Looking into the LGOS tool, we see that D1TX2SCU1 is supposed to receive the GOOSE message from D1TX2BCU1, but the message is not seen on the wire by TSP and it is as well not received by D1TX2SCU1. We as well see, that D1TX2BCU1 is supposed to receive a message from D1TX2SCU1; that message is seen on the wire, but D1TX2BCU1 does not indicate reception.

This looks like there is a problem with the configuration of the GOOSE messages in D1TX2BCU1.

9 Errors shown in Test Sequencer

Running the script “BreakingSimulation.js” in DTM introduced an error in the control of the switch QC1 in the bay TX1. If we run again the test sequence for the bay TX1, this will show as an error.

10 Differences in the Model

Running the script “ChangeModel.js” in DTM introduced a change of a configuration parameter in one IED. We can find that difference using the Compare tool of TSP.

The easiest way to find differences is, to run “Compare All”:

We then see that one error was found:

Selecting an IED, the IED with the error is flagged in the list:

When selecting that IED, the error is shown. It can as well be located by opening the model in the left part of the window below.

11 Support for testing in a live environment

TSP has various options build-in to support IEC 61850 test mode and simulated GOOSE messages. In this demo workspace, there are two test sequences included that demonstrate those features.

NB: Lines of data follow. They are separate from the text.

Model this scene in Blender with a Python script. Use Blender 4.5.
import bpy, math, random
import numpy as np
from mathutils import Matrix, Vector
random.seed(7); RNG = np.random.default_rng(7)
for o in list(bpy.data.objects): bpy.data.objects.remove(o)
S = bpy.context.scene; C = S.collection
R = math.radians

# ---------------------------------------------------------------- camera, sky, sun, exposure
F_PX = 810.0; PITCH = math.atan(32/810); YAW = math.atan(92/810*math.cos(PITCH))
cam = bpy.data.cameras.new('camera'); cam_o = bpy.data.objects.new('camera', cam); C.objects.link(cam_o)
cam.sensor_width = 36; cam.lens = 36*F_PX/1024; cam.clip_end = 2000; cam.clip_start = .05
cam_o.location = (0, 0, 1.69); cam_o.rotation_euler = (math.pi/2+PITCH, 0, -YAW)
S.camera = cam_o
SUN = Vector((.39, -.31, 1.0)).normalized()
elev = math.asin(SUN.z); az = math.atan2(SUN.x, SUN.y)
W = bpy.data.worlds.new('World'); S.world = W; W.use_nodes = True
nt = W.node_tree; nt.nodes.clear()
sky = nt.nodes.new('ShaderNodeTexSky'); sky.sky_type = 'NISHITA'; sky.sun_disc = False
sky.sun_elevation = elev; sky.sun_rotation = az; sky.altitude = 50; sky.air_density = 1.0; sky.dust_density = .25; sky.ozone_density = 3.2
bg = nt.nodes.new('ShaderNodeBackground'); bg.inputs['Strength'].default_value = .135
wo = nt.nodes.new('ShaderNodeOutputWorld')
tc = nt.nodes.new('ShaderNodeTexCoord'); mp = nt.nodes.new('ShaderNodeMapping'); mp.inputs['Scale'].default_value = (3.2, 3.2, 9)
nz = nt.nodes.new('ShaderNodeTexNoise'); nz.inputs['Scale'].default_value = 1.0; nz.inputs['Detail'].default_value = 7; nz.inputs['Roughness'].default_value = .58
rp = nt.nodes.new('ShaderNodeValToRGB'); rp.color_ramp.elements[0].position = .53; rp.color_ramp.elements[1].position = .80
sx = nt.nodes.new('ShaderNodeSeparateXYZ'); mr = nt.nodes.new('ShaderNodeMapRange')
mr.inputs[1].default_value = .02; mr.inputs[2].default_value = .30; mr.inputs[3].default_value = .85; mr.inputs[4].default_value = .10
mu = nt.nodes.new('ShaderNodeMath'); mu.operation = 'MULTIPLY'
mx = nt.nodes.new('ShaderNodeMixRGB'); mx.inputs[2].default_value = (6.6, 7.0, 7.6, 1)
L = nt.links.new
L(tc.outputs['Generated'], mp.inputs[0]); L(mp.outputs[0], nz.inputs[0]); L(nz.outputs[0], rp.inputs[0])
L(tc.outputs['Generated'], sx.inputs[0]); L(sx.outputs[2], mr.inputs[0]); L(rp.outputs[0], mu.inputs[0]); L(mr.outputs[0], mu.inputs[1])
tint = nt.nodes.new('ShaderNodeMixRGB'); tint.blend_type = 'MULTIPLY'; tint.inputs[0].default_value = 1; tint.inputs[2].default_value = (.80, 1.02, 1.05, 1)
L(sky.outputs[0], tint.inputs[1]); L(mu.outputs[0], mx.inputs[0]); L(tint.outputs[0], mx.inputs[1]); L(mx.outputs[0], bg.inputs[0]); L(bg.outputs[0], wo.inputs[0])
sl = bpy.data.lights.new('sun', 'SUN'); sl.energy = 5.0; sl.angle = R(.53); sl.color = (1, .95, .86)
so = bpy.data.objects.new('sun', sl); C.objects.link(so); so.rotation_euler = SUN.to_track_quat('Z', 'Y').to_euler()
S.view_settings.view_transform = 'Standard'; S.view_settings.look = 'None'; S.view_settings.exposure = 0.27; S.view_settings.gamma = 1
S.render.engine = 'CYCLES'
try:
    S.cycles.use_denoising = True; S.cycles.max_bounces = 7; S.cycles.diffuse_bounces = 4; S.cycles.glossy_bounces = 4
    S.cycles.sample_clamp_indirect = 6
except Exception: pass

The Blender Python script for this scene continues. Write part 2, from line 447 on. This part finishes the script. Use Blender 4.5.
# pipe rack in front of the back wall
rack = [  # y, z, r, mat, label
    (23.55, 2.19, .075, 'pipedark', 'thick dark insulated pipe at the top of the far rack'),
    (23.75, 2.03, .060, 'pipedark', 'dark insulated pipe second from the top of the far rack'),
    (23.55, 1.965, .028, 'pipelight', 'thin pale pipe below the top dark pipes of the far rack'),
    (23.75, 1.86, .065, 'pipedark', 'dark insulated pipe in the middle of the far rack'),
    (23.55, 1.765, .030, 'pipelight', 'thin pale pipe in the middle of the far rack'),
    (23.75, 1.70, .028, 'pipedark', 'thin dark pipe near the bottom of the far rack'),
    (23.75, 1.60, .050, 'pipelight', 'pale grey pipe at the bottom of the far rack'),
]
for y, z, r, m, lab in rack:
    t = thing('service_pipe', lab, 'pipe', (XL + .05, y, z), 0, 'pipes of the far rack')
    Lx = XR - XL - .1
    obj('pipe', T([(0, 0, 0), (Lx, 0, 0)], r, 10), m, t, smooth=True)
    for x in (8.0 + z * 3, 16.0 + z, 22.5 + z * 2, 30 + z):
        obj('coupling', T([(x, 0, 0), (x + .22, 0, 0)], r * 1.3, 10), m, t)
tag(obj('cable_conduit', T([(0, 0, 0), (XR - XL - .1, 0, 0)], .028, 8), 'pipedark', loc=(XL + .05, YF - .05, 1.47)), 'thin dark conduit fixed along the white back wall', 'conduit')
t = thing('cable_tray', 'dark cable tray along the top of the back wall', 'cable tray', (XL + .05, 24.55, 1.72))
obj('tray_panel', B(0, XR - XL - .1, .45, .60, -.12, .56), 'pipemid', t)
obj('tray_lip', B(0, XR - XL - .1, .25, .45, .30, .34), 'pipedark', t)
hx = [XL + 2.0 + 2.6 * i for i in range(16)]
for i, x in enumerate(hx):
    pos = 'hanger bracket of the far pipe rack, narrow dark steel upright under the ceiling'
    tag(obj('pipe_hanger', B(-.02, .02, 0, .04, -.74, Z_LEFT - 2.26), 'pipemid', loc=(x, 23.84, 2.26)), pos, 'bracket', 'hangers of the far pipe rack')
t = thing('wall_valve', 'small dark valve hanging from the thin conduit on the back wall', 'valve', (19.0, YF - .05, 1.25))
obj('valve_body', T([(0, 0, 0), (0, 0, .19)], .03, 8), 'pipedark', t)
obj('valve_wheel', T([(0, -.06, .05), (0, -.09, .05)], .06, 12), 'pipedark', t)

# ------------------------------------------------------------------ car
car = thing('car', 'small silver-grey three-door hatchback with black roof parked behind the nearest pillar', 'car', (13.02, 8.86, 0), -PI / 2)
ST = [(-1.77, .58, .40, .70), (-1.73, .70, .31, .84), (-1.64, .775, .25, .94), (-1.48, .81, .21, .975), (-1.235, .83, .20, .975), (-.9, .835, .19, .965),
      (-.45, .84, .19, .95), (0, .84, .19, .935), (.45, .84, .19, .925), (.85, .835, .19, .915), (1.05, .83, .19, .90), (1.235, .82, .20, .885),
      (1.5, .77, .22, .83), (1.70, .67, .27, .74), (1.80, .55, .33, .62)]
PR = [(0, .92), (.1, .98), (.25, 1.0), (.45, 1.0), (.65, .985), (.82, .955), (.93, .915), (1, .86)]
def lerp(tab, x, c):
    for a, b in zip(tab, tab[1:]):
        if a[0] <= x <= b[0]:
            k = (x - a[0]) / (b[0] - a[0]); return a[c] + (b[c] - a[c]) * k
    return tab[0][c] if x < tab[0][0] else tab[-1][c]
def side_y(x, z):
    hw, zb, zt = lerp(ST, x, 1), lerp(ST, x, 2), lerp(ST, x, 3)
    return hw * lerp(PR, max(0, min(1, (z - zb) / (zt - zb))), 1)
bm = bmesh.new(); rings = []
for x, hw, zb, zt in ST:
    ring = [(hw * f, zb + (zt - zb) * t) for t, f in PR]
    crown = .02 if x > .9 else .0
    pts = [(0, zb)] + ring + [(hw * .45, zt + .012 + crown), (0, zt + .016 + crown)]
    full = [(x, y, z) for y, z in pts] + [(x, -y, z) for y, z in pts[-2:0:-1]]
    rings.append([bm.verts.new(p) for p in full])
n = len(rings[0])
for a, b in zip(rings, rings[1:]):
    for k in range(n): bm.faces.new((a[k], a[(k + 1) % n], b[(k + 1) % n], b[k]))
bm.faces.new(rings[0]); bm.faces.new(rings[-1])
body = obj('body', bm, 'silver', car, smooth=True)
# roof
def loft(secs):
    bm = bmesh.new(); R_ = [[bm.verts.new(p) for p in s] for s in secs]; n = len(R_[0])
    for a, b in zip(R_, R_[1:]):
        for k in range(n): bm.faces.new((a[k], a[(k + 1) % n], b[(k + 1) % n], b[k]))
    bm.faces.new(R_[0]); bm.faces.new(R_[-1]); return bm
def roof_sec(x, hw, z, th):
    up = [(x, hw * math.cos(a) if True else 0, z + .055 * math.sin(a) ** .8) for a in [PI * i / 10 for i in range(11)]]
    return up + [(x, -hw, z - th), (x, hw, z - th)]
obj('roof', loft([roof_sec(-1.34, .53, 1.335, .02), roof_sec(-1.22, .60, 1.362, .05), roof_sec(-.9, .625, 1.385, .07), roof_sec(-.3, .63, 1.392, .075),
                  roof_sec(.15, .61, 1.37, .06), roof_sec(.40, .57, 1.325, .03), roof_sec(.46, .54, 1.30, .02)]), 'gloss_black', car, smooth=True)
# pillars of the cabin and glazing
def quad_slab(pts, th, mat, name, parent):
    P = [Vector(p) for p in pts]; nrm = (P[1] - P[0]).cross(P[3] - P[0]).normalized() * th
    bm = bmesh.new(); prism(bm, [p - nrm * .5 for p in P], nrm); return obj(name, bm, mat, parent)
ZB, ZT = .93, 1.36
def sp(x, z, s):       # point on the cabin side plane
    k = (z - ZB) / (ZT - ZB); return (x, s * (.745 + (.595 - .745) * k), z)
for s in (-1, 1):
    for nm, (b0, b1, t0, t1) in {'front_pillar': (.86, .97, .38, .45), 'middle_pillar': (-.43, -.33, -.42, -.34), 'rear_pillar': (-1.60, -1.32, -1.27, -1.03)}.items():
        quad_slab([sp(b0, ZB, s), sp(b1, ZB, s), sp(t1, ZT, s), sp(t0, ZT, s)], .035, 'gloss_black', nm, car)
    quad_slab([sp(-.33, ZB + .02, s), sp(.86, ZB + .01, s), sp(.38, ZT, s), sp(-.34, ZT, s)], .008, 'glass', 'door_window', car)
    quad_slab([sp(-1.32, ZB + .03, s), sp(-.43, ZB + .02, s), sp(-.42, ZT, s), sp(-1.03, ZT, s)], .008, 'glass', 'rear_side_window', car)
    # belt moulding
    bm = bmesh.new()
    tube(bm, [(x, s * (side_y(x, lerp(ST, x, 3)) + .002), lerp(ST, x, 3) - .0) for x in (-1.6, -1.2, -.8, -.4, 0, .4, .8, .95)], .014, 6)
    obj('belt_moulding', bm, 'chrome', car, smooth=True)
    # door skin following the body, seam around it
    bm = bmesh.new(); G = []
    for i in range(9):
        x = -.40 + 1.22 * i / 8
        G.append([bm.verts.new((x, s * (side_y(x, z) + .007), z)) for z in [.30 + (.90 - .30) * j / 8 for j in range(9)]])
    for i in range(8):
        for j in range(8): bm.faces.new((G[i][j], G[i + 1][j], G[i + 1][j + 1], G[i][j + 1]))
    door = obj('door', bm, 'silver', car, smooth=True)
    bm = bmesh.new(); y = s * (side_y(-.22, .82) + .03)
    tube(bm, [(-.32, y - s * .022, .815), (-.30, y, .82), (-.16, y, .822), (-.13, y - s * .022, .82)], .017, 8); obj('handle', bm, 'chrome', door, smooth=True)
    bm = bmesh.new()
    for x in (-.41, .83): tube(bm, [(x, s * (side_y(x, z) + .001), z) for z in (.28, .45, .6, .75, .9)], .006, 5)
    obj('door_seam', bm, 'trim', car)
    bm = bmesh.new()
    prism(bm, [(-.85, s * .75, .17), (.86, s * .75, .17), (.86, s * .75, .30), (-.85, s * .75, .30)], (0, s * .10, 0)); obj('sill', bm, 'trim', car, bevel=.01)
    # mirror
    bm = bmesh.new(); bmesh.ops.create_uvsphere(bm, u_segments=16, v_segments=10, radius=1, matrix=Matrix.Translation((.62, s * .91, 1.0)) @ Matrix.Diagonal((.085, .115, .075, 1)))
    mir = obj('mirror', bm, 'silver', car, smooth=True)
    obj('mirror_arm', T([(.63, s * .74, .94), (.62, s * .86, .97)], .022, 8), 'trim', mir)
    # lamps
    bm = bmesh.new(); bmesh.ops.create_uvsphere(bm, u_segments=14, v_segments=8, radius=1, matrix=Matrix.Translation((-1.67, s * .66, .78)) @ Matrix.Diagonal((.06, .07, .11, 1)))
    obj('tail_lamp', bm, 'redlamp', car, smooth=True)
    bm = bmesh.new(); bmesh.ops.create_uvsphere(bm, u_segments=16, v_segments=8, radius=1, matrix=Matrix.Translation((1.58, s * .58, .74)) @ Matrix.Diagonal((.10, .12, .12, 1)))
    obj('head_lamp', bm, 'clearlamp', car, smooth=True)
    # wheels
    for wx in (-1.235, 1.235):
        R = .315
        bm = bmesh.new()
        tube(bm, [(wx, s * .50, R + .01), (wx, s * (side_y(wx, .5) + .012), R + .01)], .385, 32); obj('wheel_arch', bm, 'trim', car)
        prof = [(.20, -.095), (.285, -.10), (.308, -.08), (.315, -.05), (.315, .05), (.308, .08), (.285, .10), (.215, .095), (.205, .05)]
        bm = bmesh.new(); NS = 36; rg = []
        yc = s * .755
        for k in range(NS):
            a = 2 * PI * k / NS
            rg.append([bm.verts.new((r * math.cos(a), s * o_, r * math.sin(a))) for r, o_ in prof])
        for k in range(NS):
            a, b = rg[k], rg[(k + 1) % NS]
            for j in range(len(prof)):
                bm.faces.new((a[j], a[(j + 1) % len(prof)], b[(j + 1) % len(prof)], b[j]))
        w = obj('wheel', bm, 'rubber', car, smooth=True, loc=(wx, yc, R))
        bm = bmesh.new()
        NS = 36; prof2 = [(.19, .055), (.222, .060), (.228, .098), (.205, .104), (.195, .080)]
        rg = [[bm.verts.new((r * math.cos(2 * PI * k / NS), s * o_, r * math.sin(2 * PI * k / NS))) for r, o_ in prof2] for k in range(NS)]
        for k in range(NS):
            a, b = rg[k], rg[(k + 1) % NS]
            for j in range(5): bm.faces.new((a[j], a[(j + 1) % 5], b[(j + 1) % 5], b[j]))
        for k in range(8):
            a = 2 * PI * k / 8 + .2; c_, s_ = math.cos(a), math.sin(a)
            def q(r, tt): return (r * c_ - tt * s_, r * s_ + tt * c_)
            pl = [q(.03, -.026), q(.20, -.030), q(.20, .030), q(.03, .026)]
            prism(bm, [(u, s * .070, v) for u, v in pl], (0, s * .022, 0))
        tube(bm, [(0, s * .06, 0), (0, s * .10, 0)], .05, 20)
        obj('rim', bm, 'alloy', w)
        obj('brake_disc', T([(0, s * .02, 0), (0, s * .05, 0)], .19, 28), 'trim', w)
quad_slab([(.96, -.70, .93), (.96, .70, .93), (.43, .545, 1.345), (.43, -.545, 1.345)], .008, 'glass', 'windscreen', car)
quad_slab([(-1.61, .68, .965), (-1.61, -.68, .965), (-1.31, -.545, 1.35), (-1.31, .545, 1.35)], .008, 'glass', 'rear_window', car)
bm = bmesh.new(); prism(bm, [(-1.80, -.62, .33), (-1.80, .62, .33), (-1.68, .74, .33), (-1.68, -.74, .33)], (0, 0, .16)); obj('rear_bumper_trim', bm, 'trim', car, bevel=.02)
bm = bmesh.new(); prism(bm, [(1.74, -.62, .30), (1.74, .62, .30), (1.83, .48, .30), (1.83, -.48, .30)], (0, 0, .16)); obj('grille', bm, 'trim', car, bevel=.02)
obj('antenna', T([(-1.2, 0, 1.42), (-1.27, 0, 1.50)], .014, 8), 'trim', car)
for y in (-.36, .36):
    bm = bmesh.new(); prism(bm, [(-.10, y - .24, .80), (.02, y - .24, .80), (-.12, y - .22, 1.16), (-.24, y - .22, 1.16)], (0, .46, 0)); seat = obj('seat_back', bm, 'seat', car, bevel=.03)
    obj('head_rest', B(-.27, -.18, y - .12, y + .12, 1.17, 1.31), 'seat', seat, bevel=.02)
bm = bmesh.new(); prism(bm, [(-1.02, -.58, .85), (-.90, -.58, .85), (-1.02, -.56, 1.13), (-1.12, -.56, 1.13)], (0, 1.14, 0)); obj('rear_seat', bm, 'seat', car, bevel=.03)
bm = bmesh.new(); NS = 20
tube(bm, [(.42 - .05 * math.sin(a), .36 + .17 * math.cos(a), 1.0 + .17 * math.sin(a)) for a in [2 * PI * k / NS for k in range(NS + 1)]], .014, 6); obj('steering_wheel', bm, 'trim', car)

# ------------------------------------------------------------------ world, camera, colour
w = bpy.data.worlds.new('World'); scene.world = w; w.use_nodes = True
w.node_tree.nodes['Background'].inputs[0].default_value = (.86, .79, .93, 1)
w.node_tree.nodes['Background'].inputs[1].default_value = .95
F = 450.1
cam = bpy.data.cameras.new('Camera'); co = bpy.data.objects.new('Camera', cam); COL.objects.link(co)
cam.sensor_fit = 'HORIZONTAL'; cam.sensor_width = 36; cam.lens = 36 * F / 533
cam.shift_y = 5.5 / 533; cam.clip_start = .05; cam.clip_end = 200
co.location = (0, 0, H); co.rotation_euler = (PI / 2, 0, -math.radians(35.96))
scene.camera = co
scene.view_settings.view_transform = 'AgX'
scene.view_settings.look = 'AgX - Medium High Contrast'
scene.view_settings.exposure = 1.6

In the first one, the use case is to test control with synchrocheck in the Line 1 BCU. The test sets the logical device D1Line1BCU1CTRL in test mode and sets D1LineBCU1 to receive simulated GOOSE messages. During the test, the GOOSE message from the protection device with information from the recloser and the synchrocheck are simulated and reclose requests with and without synchrocheck release are tested. Since the D1Line1SCU1 is not in test mode, the breaker will not close.

In the second test, D1Line1SCU is also isolated. It is set to the mode test/blocked. This time, the close request from CSWI in D1Line1BCU1 is accepted by D1Line1SCU1, but as it is in test/blocked, it will only indicate in opOk the acceptance of the request but not issue a physical request to open the breaker.